Ainda assim, Chiquinho não consegue disfarçar alguma surpresa pela campanha quase imaculada do Montalegre. «A equipa foi construída de novo. Saiu e entrou muita gente e é normal que seja necessário algum tempo para nos conhecermos e para que as coisas comecem a funcionar.»

Apesar do fosso cavado para o segundo classificado, ninguém no Montalegre arrisca projetar o clube, pelo menos para já, no Campeonato de Portugal. «Ainda não ganhámos nada! Não somos campeões», alerta o responsável máximo do clube.

Mas há sonhos que não têm problemas em assumir. «Já consegui fazer um campeonato sem derrotas, mas tivemos sete empates: 23 vitórias e sete empates, na nossa última subida de divisão. O objetivo? Para já é garantir a subida. Depois, voltar a acabar o campeonato sem derrotas e, se possível, só com vitórias e ainda ganhar a taça da associação. Mas isso são sub-objetivos», aponta o treinador.

Desses sub-objetivos caiu o do pleno de triunfos. Os outros continuam, para já, intactos.

A pensar no futuro

A única derrota da equipa nesta época aconteceu em setembro. Na 2.ª eliminatória da Taça de Portugal. O Montalegre saiu da à ilha Terceira (Açores) derrotado por 4-0 pelo Praiense, clube que está a disputar a fase de subida à II Liga. Apesar do resultado contundente, José Manuel Viage puxa a cassete atrás: garante que a equipa fez um «grande jogo».

«Não foi massacre nenhum. Eles até ficaram surpreendidos pela forma como nós, uma equipa do regional, se apresentou. Jogámos com dez a partir dos 56 minutos, assinalaram-nos uma grande penalidade inexistente aos oito minutos. Houve uma arbitragem tendenciosa. Mas fizemos um bom jogo. Na altura a nossa equipa ainda não estava muito entrosada. Hoje seria um pouco diferente», atira.

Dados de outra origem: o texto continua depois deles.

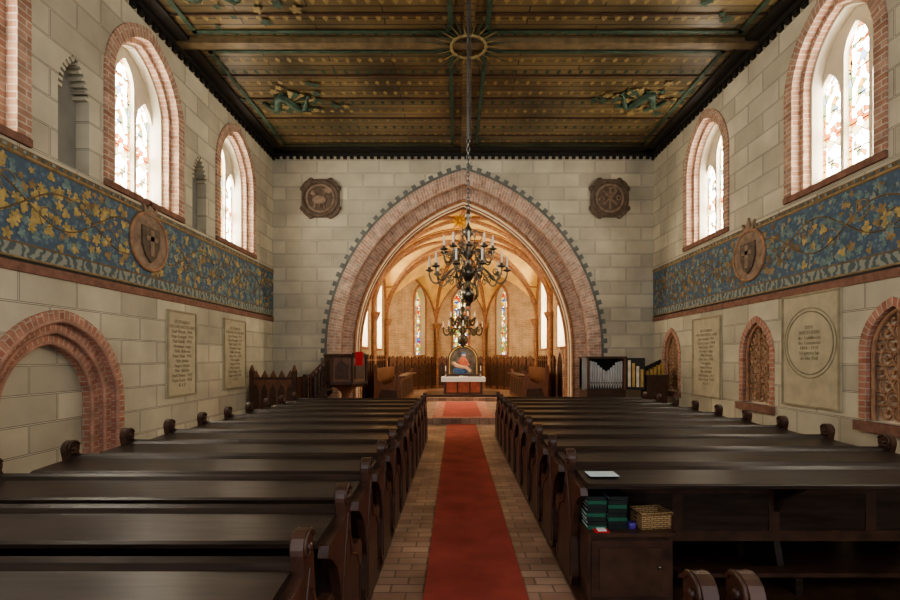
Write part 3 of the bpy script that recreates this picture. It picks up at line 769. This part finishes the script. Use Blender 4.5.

Cerca de metade dos jogadores têm outros empregos para além do futebol. O capitão de equipa, Chiquinho, trabalha numa serralharia

Se o Montalegre subir aos nacionais, a ideia dos responsáveis passa por estabilizá-lo no Campeonato de Portugal durante algumas épocas. O projeto desenhado é ambicioso: colocar o clube na II Liga, o que seria inédito nos 52 anos da sua história.

Para isso será necessário acrescentar qualidade à equipa e resistir, na medida do possível, ao assédio de clubes a jogadores, o que já está a fazer-se sentir.

Consequências do sucesso, admite o presidente. «Olhe, temos seguramente quatro ou cinco jogadores que estão debaixo de olho de clubes e empresários. Se os nossos jogadores tiverem propostas de um campeonato profissionais, ou pelo menos de uma II Liga, é lógico que tentarão a sorte. E nós ficaremos satisfeitos. Não estamos aqui para cortar as pernas a jogadores de 20 ou 21 anos.»

José Manuel Viage alinha pelo mesmo discurso. «Nem todos vão conseguir atingir os objetivos, o futebol é mesmo assim. Gostava que alguns deles tivessem sucesso. Abandonaram os países deles e as famílias à procura de um sonho», diz.

Rentería conta ao Maisfutebol os dele. O de antes e o de agora: «Quando eu era novo tinha o sonho de jogar no Arsenal. Agora tenho 26 anos. Quero fazer as coisas bem e, no futuro, ir para um clube melhor. Jogar na primeira divisão e ter dinheiro para ajudar a minha família.»